Mehana concluded by warning: “The national Chaplaincy of the ANC has always been conscious that as we lead the people of God – the churches must be our conscience. As things are happening now, we could get to a point where the envisaged relationship between the church and the state is jeopardised, and the church will not be able to play its rightful role as the prophetic voice and the conscience of the nation.

“You cannot have a church that is state regulated in terms of its prophetic function. Once you do that you’ll have a state church. Then you become prophets of the palace. There has never been any independent voice that emanates from a prophet of the palace.”

The petition issued to the Chief Whip this week echoes similar concerns. While it concedes that there are “charlatans” operating on the fringe of the religious fraternity, it says there is “no need to control people’s freedom of worship so long as they operate inside our existing legal framework”.

“We believe that those who abuse the right to religious freedom, for example, those persons who abuse people by squirting Doom in their faces or forcing people to drink petrol, can and must be prosecuted using the existing laws. We urge the government to deal promptly with such persons using the existing laws. The state must root out abuses in religious communities by enforcing the existing laws, which are fit for purpose.

It further says the CRL has used “these scoundrels as an excuse to propose additional laws which were irrelevant, totalitarian and oppressive. The proposed laws will severely impinge on the rights of law- abiding citizens of this country and will have no apparent effect on the lawless.”

Responding to the CRL Dr Peter Hammond, founder of the South African missionary organisation Frontline Fellowship, has also warned against the danger of the state regulating religion: “If we do not learn from history then we will suffer consequences. Regulating religion has a very disturbing history. The establishment of the Council for the Affairs of Religions and Cults in the Soviet Union (later the Council for Religious Affairs) led to the closing down of 49000 churches and the execution of over 200000 ministers by the Cheka, NKVD and KGB in Russia.

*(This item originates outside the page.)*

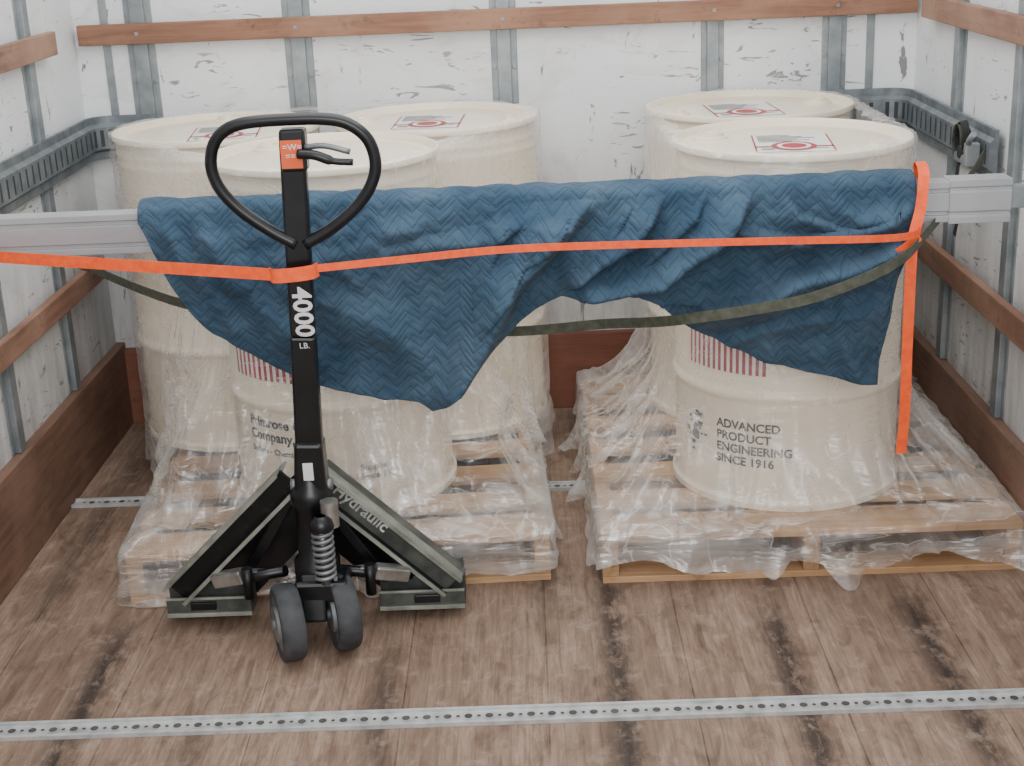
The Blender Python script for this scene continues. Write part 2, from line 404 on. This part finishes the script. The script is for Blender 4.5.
# ------------------------------------------------------------ drums
DP=[(.27,.004),(.286,0),(.2935,.001),(.2935,.016),(.287,.022),(.2845,.03),(.2845,.272),(.288,.280),(.2925,.286),(.2935,.293),(.2925,.300),(.288,.306),(.2845,.314),(.2845,.568),(.288,.576),(.2925,.582),(.2935,.589),(.2925,.596),(.288,.602),(.2845,.610),(.2845,.80),(.2865,.806),(.2845,.812),(.2845,.828),(.2865,.834),(.2845,.84),(.2845,.862),(.289,.868),(.2935,.872),(.2945,.879),(.2925,.886),(.287,.887),(.283,.882),(.281,.868),(.262,.866),(.258,.869),(.15,.870)]
DZ=.126
def drum(name,cx,cy,label_rot=0,label=True,bung=0,lpos=(0,-.06)):
    e=empty(name,(cx,cy,DZ))
    lathe('shell',[(r,z+DZ) for r,z in DP],'drum',e,(cx,cy,0),96)
    for a,R in ((bung,.032),(bung+PI,.017)):
        bx,by=cx+.215*math.cos(a),cy+.215*math.sin(a)
        lathe('bung',[(R+.012,DZ+.867),(R+.012,DZ+.874),(R,DZ+.876),(R,DZ+.884),(R*.6,DZ+.884),(R*.55,DZ+.879)],'lid',e,(bx,by,0),24)
    if label:
        Rm=Matrix.Translation((cx+lpos[0],cy+lpos[1],DZ+.8712))@Matrix.Rotation(label_rot,4,'Z')
        def rect(n,x0,x1,y0,y1,z,mat):
            mesh(n,[Rm@Vector(p) for p in ((x0,y0,z),(x1,y0,z),(x1,y1,z),(x0,y1,z))],[(0,1,2,3)],mat,e)
        def disc(n,r,z,mat):
            mesh(n,[Rm@Vector((r*math.cos(i*PI/16),-.05+r*1.15*math.sin(i*PI/16),z)) for i in range(32)],[tuple(range(32))],mat,e)
        rect('lid_label',-.095,.095,-.125,.125,0,'white')
        rect('label_band',-.095,.095,-.062,-.045,.0005,'red')
        rect('label_edge_l',-.095,-.091,-.125,.125,.0005,'red'); rect('label_edge_r',.091,.095,-.125,.125,.0005,'red')
        disc('label_roundel',.055,.001,'red'); disc('label_roundel_ring',.041,.0015,'white'); disc('label_roundel_core',.030,.002,'red')
        for j in range(6):
            rect('label_line_%d'%j,-.082,.0+.075*((j*7)%5)/5,.105-.018*j,.112-.018*j,.0005,'ink')
        for j in range(3):
            rect('label_foot_%d'%j,-.08+.11*(j==2),-.05+.13*(j==2),-.085-.014*(j%2),-.079-.014*(j%2),.0005,'ink')
    return e
RF=(.657,3.530); RB=(.645,4.125); LF=(-.512,3.585); LR=(-.255,4.115); LL=(-.88,4.085)
d=drum('steel_drum',*RF,label_rot=-.1,bung=2.6,lpos=(.0,-.02))
cyl_patch('body_label',*RF,-66,-20,.475,.60,.2856,['red','white'],d,n=27,stripes=True)
cyl_patch('body_label_top',*RF,-66,-20,.56,.61,.2860,'red',d)
cyl_text('body_text','ADVANCED\nPRODUCT\nENGINEERING\nSINCE 1916',.031,*RF,-46,.33,.2858,'ink',d,offset=.0009)
random.seed(9)
for i in range(46):
    a=random.uniform(0,2*PI); q=random.uniform(.006,.05); s=random.uniform(.004,.010)
    if .020<q<.028: continue
    an=-61+math.degrees(q*.75*math.cos(a)/.285); z=.295+q*1.1*math.sin(a)
    cyl_patch('gear_logo_%d'%i,*RF,an-math.degrees(s/.285),an+math.degrees(s/.285),z-s*.6,z+s*.6,.2858,'ink',d,n=2)
drum('steel_drum.001',*RB,label_rot=.05,bung=.3,lpos=(-.02,-.02))
d=drum('steel_drum.002',*LF,label_rot=.3,bung=2.4,label=False)
cyl_patch('body_label',*LF,-56,-5,.485,.60,.2856,['red','white'],d,n=27,stripes=True)
cyl_patch('body_label_top',*LF,-56,-5,.565,.61,.2860,'red',d)
cyl_text('body_text','Primrose Oil\nCompany, Inc.',.036,*LF,-48,.36,.2858,'ink',d,offset=.0012)
cyl_text('body_text_small','Boilers - Chemicals',.022,*LF,-48,.288,.2858,'ink',d,offset=.0006)
cyl_text('body_text_side','Supplies\nSince 1916',.024,*LF,14,.25,.2858,'ink',d,offset=.0004)
drum('steel_drum.003',*LR,label_rot=-.05,bung=3.0,lpos=(-.02,-.0))
drum('steel_drum.004',*LL,label_rot=.1,bung=1.6,lpos=(.03,-.03))
# ------------------------------------------------------------ stretch film
def hull(pts):
    pts=sorted(set(pts))
    def half(P):
        h=[]
        for p in P:
            while len(h)>1 and (h[-1][0]-h[-2][0])*(p[1]-h[-2][1])-(h[-1][1]-h[-2][1])*(p[0]-h[-2][0])<=0: h.pop()
            h.append(p)
        return h
    a=half(pts); b=half(pts[::-1]); return a[:-1]+b[:-1]
def raydist(poly,c,th):
    dx,dy=math.cos(th),math.sin(th); best=0
    for i in range(len(poly)):
        (x1,y1),(x2,y2)=poly[i],poly[(i+1)%len(poly)]
        x1-=c[0];x2-=c[0];y1-=c[1];y2-=c[1]
        ex,ey=x2-x1,y2-y1; det=dx*(-ey)+dy*ex
        if abs(det)<1e-9: continue
        t=(x1*(-ey)+y1*ex)/det; s=(dx*y1-dy*x1)/det
        if t>0 and -1e-6<=s<=1+1e-6: best=max(best,t)
    return best
def film(name,cs,rect,zs,power,seed,xmax,xmin,rot=0,puff=.02):
    r=.3005; P=[]
    for c in cs:
        for i in range(64): P.append((round(c[0]+r*math.cos(i*PI/32),5),round(c[1]+r*math.sin(i*PI/32),5)))
    H=hull(P); c=((rect[0]+rect[1])/2,(rect[2]+rect[3])/2)
    g=.010; Rc=[(rect[0]-g,rect[2]-g),(rect[1]+g,rect[2]-g),(rect[1]+g,rect[3]),(rect[0]-g,rect[3])]
    cr,sr=math.cos(rot),math.sin(rot)
    Rc=[(c[0]+(x-c[0])*cr-(y-c[1])*sr,c[1]+(x-c[0])*sr+(y-c[1])*cr) for x,y in Rc]
    N=560
    Rh=[raydist(H,c,2*PI*i/N) for i in range(N)]; Rr=[raydist(Rc,c,2*PI*i/N) for i in range(N)]
    lv=[('lip',-.05,1.012),('lip',-.02,1.018),('lip',0,1.014)]
    z=1.0
    while z>.17: lv.append(('b',0,z)); z-=.018
    for s in (0,.17,.34,.5,.67,.84,1.): lv.append(('f',s,.15-.012*s))
    for s in (0,.2,.4,.6,.8,1.): lv.append(('h',s,0))
    vs=[];fs=[]
    for kind,s,z in lv:
        for i in range(N):
            th=2*PI*i/N; ux,uy=math.cos(th),math.sin(th)
            nz=noise.noise(Vector((ux*4+seed,uy*4,z*2.5))); nw=noise.noise(Vector((ux*14+seed,uy*14,z*3)))
            nf=1-abs(noise.noise(Vector((ux*9+seed*2,uy*9,z*4+s))))*2.2
            nd=1-abs(noise.noise(Vector((ux*5+seed*3+z*3,uy*5,z*5))))*5.
            nc=noise.noise(Vector((ux*30+seed,uy*30,z*16+s*3)))
            big=max(Rr[i],Rh[i]); span=min(1,(big-Rh[i])*8)
            if kind=='lip': R=Rh[i]+s*(1+.9*nz)+(.004*nw); zz=z+.006*nw
            elif kind=='b':
                t=max(0,min(1,(zs-z)/(zs-.15)))**power
                R=Rh[i]+(big-Rh[i])*t*(.74+.2*nz)+abs(nw)*.003+.003*max(0,nd)+(.040*max(0,nf)+.008*nc+.02*max(0,nd))*min(1,t*3)*span; zz=z
            elif kind=='f':
                a=Rh[i]+(big-Rh[i])*.78; R=a+(big-a)*s; zz=z+(.022*max(0,nf)+.005*nc)*(1-s*.8)+.004
            else:
                n6=noise.noise(Vector((ux*7+seed,uy*7,3.3)))
                hem=.03+.07*max(0,nz+.1)-.06*max(0,n6); hem=max(hem,.004)
                R=big+.003+.006*abs(nw)+(.004+.018*s)*max(0,nf-.3)+.006*abs(nc)+puff*s*s*max(0,n6)*2
                zz=.137+(hem-.137)*s
            x,y=c[0]+ux*R,c[1]+uy*R
            x=min(max(x,xmin),xmax); y=min(y,YB-.034 if zz<.27 else YB-.022)
            vs.append((x,y,zz))
    for j in range(len(lv)-1):
        for i in range(N): fs.append((j*N+i,(j+1)*N+i,(j+1)*N+(i+1)%N,j*N+(i+1)%N))
    return mesh(name,vs,fs,'film',None,smooth=True)
film('stretch_wrap',[LF,LR,LL],(-1.035,-.005,3.14,4.35),.80,2.2,1.3,.06,XL+.035,PR)
film('stretch_wrap.001',[RF,RB],(.15,1.165,3.135,4.355),.5,3.0,7.7,XR-.033,.06,0,.06)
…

“Unregistered churches, including over 10000 house churches in Cuba, have been closed and many thousands of Christian leaders arrested under their secular state. In 2015 over 2000 churches linked to the legally recognised Assemblies of God denomination were declared illegal by the Cuban government.

“In Red China arrests, raids and demolitions of churches that are considered unregistered are taking place to this day.”

Pastor Afrika Mhlophe says that determining issues relating to doctrine can never be a function of the state. “Faith is a personal and highly selective belief system which does not operate within a legal framework or according to science.

“So if there is to be regulation, the fundamental problem is who gets to decide? If we say the state gets to decide and to involve itself in doctrinal issues there is obviously a contradiction.

“And the church is understandably nervous since the government has already been seen to impinge on certain Biblical principles, such as parents disciplining their own children,” he said.

He also pointed out the issue of religious freedom was enormously broad and has already been tested in court. Former Judge Sandile Ngcobo ruled that “believers should not be put to the proof of their beliefs or faith. For this reason, it is undesirable for courts to enter into the debate whether a particular practice is central to a religion unless there is a genuine dispute as to the centrality of the practice”.

If that was the case for the courts, then surely more so for the state, said Mhlophe. However, he conceded that the church needed to take some responsibility for the abuses that have taken place under the banner of the Christian faith.

“These have mostly happened at independent churches, where there is no accountability to anyone,” he said, noting that the senior pastor of Bhisho Community Church, Mangaliso Matshobane, had recently set up a self-regulating body for this purpose. Matshobane could not be reached for comment yesterday.